15 thoughts on “Let’s Talk with Tina Whittle

  1. I’ve never made wine myself, but I have sipped a few glasses made by friends and would gladly do so again (if I received an invitation!).

    1. It is also an excellent cooking wine–spaghetti sauce takes especially well to it, as do many marinades and sauces.

  2. I’ve consumed homemade wine and homemade beer in my lifetime, thanks to a sister’s hobby. Can’t say she nailed it (but don’t tell her!) so I’ll stick to name brands when its celebration time. Heck, if I tried to do this myself, I’d probably leave out a key ingredient.

    1. I have yet to try homemade beer, which seems a little more finicky than wine. But I know better than to inflict my hobbies on my family.

    1. There’s a reason this is on my list– its ridiculously simplicity. Come over in the fall — we’ll share muscadines.

  3. My husband went through a wine making phase years ago. We didn’t have grapes around to pick so he’d buy the juice in these huge plastic buckets. His results were kind of meh, but what the heck. Still quaffable.

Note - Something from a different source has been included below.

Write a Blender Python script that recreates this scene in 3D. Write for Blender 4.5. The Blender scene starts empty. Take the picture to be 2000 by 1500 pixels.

    1. And that is my very low bar for wine–quaffable. Glad to see someone who agrees! Though I see now that one can buy wine-quality grapes from distributors, even rent their fancy equipment at exorbitant rates. I’ll be sticking with the glass jug, however.

  4. My brother make wine. He doesn’t grow enough grapes on his property so he buys more to supplement. Then again, he used to be a chef and also worked for a winery, so he probably knows what he’s doing.

  5. Florida wineries use Muscadine grapes. I don’t like the wine. My tastes run toward drier varieties. And no, I wouldn’t like a home brew. I’ll stick with my tried and true favorites. But how nice that you can grow your own grapes.

    1. My husband made a trellis for them. They’re very beautiful…except for the raccoon that likes to eat them in the night and leave skins everywhere.

  6. I have never made my own wine, but I have tried different ones a number of times. I’ve been on a few wine tours to different Vineyards throughout Michigan, and I learned so much! I never realized how much there is to know about wine making. While I liked some better than others, learning about the different wines, gave me an appreciation for what I was drinking as well as all the work that was put into making all the different ones.